Abstract

Previous geochemical, petrological, and sedimentological investigations of the Middle Eocene Avon Park Formation (Middle Eocene) of Florida suggest that dolomitization occurred in the Eocene from normal to hypersaline seawater. Reflux of penesaline water (i.e., seawater evaporatively concentrated below evaporite mineral precipitation) is the most likely mechanism to supply the required magnesium. Density-dependent solute-transport modeling was performed to evaluate whether penesaline reflux under known or inferred Middle Eocene paleohydrological conditions could have provided enough magnesium to account for the mass of dolomite present in three cores of the upper part of the Avon Park Formation from the City of Daytona Beach.

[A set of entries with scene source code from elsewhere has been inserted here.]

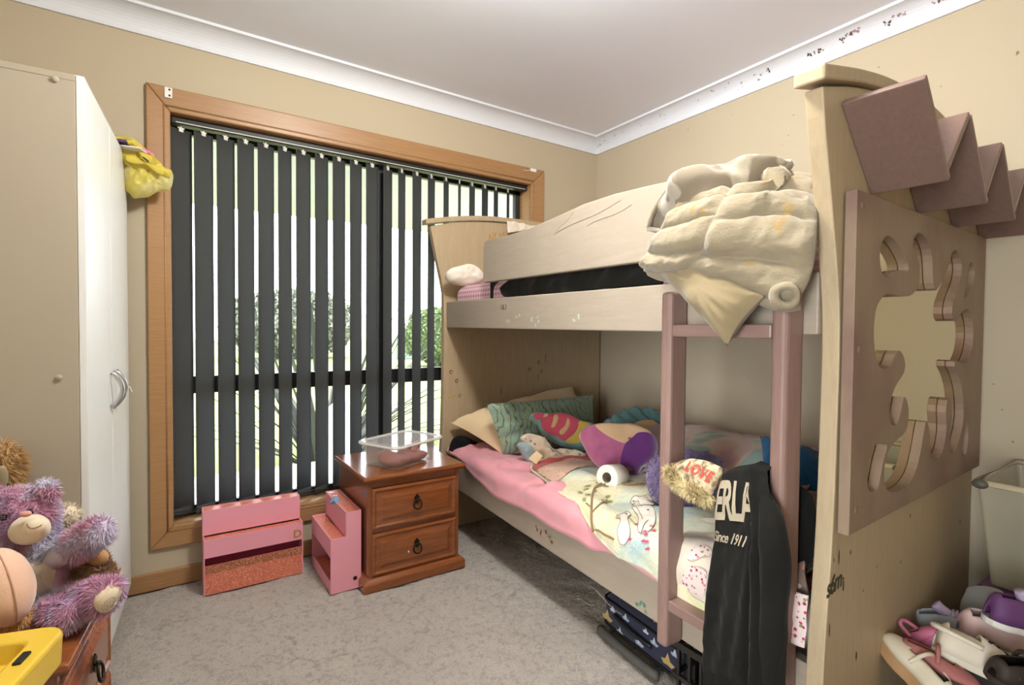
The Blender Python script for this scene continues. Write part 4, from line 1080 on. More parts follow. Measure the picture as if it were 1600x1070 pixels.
# printed quilt with a tree and rabbits
m_bun = Mat('pale_meadow_quilt_print', .92, .15)
bq = m_bun.ramp(m_bun.noise(4.5, 3, (1, 1, 1), .5, .4), [(.32, c(160, 186, 188)), (.45, c(204, 210, 186)), (.56, c(226, 218, 180)), (.72, c(206, 208, 152))])
dt = m_bun.voro(120); bq = m_bun.mix(m_bun.ramp(dt.outputs['Distance'], [(.2, (.5, .5, .5, 1)), (.3, (0, 0, 0, 1))]), bq, c(238, 234, 222))
m_bun.color(bq); m_bun.b.inputs['Sheen Weight'].default_value = .25; m_bun.bump(m_bun.noise(90, 3), .5, .006)
bq_ = thing('rabbit_quilt', 'pale quilt printed with a tree and white rabbits across the lower bed', 'quilt', (-.7, -1.3, .456))
lft = [(-1.238, -1.459, 0.378), (-1.235, -1.384, 0.399), (-1.222, -1.314, 0.421), (-1.205, -1.251, 0.444), (-1.185, -1.193, 0.463), (-1.175, -1.122, 0.448), (-1.16, -1.033, 0.443), (-1.105, -0.866, 0.457), (-1.06, -0.723, 0.458), (-0.987, -0.643, 0.475)]
hm_ = [(-1.238, -1.459, 0.378), (-1.241, -1.512, 0.383), (-1.244, -1.602, 0.383)] + [(-1.254, -1.75, .35), (-1.262, -1.98, .35)]
tp_ = [lft[-1], (-.75, -.72, .48), (-.4, -.85, .50), (-.1, -1.2, .50), (-.08, -1.98, .50)]
rgt = [hm_[-1], (-1.25, -1.98, .42), (-1.2, -1.98, .47), (-.7, -1.98, .5), tp_[-1]]
P = coons(hm_, tp_, lft, rgt, 110, 100); n_, m_ = 110, 100
# every column rolls over the mattress edge before running back across the bed
for i in range(n_):
    hx, hz = P[0, i, 0], P[0, i, 2]; bx, bz = P[-1, i, 0], P[-1, i, 2]
    wcol = np.clip(i / 14, 0, 1)
    prof = np.array([[hx, hz], [hx + .004, .41], [hx + .018, .455], [hx + .06, .476], [hx + .25, .485], [bx, bz]])
    q = resample(prof, m_); s_ = wcol
    P[:, i, 0] = P[:, i, 0] * (1 - s_) + q[:, 0] * s_; P[:, i, 2] = P[:, i, 2] * (1 - s_) + q[:, 1] * s_
P[..., 2] = np.where((P[..., 0] > -1.175) & (P[..., 2] < .468), .468, P[..., 2])
nz = vnoise(P.reshape(-1, 3), 5.5, 22, 3).reshape(m_, n_)
fold = np.abs(np.sin(P[..., 1] * 9 + 3.0 * P[..., 0] + 1.6 * nz))
w_ = np.clip(np.linspace(0, 1, m_) / .12, .12, 1)[:, None] * np.clip(np.linspace(0, 1, n_) / .06, .3, 1)[None]
P = P + gnormals(P) * ((.018 * nz + .014 * fold) * w_ + .004)[..., None]
g = G(); g.grid(P); cvr = obj('cover', g, m_bun.m, bq_, smooth=True, solid=.008)
BV = BVHTree.FromPolygons([Vector(q) for q in P.reshape(-1, 3)], gfaces(m_, n_))
def drop(pts, lift=.0035, bvh=None):
    out = []
    for p in pts:
        q = Vector((p[0], p[1], .46))
        # press the printed shape on to the cloth along the cloth's own facing side
        h = (bvh or BV).ray_cast(q + Vector((-.36, -.35, .36)) * .6, Vector((.36, .35, -.36)).normalized())
        if h[0] is None: h = (bvh or BV).find_nearest(q)
        out.append(np.array(h[0]) + np.array(h[1]) * lift * (1 if h[1].z > -.2 else -1))
    return np.array(out)
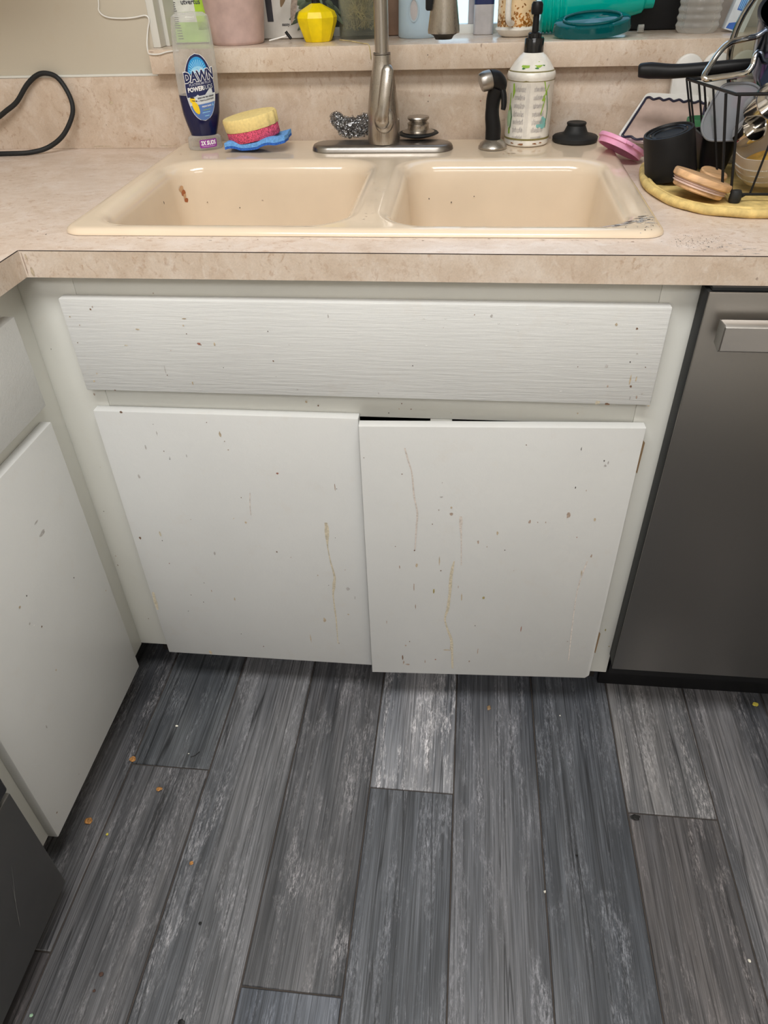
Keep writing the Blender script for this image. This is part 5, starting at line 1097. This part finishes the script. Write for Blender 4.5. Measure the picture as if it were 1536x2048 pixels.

Rather than a simple down and out flow pattern, the modeling results indicate that an initial rapid vertical convection-dominated flow regime first occurs in which native groundwater is displaced by refluxed brine, and followed by a longer-duration regime dominated by steady-state lateral flow. Dolomitization from a brine with a 89.6 ppt TDS concentration would require an average minimum reflux (at 100% dolomitization efficiency) on the Florida Platform of about 8130 m3 per m2 to provide the required magnesium. Modeling results indicate that such reflux could occur over 0.7–3 million years, depending upon the aquifer hydraulic parameter values. Longer time periods would be required for the reflux of lower salinity brines and lower dolomitization efficiencies. Penesaline reflux is thus hydrologically plausible for the dolomites of the upper Avon Park Formation.